Maybe it also auto-biases to Discord login integration, e.g. user clicks link in Discord, new browser window opens to the forums, with a pop-up that says “You’ve been invited to join the X Discourse community! Click Join login with your Discord account, or choose an alternate login option to the right.” Then once they sign up, it takes them to new topic, maybe.

The suggestion to “wait until chats finish then generate a summary” could also really use some help from the tools. I see you do have a Slack tool that does some of the work semi-automatically, which is great. I haven’t used it, so I don’t know how it handles things like usernames, which would ideally connect with any existing Discourse user names, but more importantly it would be great to have such capability for Discord. I see in that prior blog post there’s an invitation for collaboration from other chat apps, but I’m guessing that didn’t happen. What would it take to incentivize this sufficiently? Could it be made even more powerful, operating on a selection rather than “last 20 message”? And, if this is not already part of the Slack version, auto-generating a link back to the chat in the forum post would be nice too.
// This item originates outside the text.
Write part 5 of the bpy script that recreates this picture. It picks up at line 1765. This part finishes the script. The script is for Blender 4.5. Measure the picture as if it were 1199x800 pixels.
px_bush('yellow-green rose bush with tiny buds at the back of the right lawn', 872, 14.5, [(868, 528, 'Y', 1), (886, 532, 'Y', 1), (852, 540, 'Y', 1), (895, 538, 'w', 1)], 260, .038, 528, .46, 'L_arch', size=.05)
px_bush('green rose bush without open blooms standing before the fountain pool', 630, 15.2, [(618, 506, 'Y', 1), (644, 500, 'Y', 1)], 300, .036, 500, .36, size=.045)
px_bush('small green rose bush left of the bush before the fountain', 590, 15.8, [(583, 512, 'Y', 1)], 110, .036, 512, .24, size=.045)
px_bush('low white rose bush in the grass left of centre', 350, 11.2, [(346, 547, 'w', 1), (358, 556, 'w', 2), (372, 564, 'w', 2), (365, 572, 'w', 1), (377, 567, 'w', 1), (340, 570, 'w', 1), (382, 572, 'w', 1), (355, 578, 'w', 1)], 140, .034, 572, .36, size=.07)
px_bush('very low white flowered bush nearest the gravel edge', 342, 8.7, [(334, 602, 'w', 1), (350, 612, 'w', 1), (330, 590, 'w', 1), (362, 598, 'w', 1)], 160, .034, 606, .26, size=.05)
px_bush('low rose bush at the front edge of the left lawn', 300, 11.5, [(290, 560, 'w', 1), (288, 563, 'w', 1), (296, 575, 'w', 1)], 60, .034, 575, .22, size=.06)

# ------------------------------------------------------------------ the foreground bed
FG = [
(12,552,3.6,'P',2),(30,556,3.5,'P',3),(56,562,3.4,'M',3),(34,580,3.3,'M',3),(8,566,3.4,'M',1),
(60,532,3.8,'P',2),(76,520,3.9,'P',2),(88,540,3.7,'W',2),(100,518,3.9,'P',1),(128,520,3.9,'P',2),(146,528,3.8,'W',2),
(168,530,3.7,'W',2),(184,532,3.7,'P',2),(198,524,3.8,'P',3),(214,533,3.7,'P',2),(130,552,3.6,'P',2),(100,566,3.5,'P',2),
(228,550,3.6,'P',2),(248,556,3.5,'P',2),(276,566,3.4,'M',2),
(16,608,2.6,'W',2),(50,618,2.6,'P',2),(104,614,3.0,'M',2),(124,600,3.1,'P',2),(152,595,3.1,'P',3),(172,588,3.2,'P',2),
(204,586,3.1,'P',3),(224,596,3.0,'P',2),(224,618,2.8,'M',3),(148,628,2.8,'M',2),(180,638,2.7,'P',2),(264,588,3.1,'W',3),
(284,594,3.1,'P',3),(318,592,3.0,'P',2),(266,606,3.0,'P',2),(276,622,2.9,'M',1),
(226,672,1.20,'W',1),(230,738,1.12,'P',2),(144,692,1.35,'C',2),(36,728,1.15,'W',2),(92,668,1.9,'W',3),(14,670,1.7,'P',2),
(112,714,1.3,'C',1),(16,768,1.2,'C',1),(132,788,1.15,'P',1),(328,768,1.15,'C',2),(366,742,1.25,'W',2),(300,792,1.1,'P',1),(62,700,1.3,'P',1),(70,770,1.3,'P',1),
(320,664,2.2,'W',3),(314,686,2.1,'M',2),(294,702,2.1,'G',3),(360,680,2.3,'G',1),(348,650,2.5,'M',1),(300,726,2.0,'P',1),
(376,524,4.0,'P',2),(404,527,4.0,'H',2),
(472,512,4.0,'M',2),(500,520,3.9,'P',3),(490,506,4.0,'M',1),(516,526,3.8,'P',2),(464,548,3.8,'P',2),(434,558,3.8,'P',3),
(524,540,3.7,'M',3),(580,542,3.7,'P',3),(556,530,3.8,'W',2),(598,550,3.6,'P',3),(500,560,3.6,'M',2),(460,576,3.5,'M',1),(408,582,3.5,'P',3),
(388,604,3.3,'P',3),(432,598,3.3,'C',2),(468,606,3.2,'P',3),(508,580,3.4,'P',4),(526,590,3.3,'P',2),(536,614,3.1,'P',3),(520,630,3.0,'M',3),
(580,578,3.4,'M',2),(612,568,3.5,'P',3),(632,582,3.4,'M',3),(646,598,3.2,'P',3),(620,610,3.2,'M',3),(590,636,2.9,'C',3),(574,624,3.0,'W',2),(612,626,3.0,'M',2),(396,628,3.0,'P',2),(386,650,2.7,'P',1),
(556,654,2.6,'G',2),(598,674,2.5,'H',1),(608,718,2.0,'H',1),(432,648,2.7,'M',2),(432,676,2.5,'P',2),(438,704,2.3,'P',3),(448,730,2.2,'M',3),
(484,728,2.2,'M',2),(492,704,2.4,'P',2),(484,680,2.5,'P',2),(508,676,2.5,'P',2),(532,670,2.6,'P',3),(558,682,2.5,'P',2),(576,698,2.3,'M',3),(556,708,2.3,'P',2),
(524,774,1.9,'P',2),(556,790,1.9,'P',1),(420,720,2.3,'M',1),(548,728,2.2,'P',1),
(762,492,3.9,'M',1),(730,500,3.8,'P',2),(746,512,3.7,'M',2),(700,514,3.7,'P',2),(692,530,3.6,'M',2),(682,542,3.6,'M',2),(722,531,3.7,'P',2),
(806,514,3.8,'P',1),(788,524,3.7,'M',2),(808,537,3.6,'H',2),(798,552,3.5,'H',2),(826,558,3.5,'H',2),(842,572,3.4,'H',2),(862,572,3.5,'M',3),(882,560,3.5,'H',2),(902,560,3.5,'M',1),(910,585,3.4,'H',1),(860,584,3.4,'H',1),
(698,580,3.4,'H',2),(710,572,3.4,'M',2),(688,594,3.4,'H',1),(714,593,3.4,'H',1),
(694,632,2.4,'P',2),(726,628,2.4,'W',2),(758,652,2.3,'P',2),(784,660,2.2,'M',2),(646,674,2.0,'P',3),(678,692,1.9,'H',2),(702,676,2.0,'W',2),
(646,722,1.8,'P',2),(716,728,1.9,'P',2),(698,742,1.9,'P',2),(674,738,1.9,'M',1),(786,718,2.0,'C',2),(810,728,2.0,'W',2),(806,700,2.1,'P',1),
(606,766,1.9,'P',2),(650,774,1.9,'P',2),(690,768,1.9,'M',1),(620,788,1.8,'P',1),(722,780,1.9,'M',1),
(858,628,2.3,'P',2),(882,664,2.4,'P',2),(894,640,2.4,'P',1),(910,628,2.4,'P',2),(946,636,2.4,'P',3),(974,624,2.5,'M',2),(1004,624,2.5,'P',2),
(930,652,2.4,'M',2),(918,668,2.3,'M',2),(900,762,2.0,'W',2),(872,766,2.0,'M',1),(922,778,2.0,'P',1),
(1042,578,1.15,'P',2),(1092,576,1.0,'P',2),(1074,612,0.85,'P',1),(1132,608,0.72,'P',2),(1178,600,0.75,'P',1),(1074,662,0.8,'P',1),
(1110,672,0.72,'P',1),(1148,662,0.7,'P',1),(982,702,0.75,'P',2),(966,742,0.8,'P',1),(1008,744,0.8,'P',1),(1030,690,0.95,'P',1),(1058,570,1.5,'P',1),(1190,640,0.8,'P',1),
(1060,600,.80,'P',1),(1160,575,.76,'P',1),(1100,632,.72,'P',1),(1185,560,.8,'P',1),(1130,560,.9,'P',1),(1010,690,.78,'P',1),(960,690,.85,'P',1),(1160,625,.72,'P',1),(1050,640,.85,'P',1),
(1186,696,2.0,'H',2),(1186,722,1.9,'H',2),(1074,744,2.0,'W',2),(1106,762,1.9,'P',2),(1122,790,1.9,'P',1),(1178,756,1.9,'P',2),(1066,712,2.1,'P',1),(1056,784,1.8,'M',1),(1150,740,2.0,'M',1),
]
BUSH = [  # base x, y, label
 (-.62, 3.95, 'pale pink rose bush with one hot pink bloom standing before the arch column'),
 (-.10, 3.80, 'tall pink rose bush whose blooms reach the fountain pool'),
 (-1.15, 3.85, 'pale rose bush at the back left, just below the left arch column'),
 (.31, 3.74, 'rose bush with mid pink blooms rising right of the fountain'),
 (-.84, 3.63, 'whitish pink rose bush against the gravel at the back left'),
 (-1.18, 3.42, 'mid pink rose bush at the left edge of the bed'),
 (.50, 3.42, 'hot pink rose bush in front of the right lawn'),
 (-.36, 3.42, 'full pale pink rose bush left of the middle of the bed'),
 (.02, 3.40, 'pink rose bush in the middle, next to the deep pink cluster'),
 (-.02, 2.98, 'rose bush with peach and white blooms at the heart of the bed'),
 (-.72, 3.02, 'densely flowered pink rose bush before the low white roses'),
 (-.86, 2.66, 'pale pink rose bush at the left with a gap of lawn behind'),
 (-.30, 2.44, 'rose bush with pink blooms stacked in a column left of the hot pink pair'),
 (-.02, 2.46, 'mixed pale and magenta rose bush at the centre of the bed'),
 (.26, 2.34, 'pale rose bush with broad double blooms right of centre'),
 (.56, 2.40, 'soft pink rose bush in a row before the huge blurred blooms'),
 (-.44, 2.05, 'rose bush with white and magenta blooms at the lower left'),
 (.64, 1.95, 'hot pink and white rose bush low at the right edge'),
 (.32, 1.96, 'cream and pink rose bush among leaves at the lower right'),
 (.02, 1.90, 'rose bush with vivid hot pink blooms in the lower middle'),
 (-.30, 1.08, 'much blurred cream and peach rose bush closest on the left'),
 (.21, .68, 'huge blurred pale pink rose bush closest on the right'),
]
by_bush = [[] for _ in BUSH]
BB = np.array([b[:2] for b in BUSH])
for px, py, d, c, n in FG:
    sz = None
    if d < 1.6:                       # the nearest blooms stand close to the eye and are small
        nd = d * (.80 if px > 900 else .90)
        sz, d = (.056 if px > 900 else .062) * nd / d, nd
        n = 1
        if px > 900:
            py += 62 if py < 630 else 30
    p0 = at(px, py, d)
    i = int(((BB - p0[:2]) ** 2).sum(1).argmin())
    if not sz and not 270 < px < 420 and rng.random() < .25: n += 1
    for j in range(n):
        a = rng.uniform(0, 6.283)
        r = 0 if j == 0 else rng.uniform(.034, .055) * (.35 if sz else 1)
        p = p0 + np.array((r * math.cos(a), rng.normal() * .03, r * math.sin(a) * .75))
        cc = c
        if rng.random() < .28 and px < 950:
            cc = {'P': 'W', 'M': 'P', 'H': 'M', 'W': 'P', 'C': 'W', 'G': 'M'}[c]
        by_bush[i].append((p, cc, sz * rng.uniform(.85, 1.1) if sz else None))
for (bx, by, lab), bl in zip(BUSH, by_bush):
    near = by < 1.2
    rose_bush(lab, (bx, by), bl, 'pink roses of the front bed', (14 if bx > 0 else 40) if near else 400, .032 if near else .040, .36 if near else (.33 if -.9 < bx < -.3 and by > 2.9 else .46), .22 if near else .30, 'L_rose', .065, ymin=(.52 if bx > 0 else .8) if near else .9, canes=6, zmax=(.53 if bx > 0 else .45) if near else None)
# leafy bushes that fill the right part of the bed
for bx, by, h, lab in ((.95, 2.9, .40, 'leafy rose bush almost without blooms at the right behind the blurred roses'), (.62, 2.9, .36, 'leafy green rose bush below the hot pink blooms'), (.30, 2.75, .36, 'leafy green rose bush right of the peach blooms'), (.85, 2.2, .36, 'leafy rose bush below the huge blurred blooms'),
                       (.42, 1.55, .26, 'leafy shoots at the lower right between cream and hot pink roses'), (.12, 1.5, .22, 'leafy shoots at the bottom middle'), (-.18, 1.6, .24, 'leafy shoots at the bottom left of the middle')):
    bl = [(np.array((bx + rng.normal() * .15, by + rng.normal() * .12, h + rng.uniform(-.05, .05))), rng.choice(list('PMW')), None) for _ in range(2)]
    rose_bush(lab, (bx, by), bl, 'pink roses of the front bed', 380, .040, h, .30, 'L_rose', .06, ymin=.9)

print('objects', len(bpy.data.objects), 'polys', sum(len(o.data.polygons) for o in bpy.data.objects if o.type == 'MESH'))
I’m really just spit-balling here, but I think at least some of this would really help.

Personally in the long-term I’m really hoping that a single tool emerges that better combines both approaches, sync and async. I know there have been some recent discussions of high volume Discourse topics maybe being able to morph into chats, perhaps with some ephemerality. I’m hoping that this whole concept gets some really deep consideration and a bit of a “blue sky” approach to providing the best set of tools for communities to actually integrate the values of both approaches.

For me this would ideally be realized within Discourse. Perhaps one could spawn chat anywhere, connected to an existing topic, or not (category-level chat would be cool). It could perhaps work a bit like Slack threads in that it “branches” off somewhere, i.e. you’re reading a topic and get to a “reply” that is actually a visual summary of a real time chat that happened, “Chat generated 243 messages on 5/31/21 with users x, y, z [avatars]” or whatever. A modification of the existing topic summary bar, specific to chat, with styling to differentiate it, and click to open the chat window to review it, or expand in-line or something.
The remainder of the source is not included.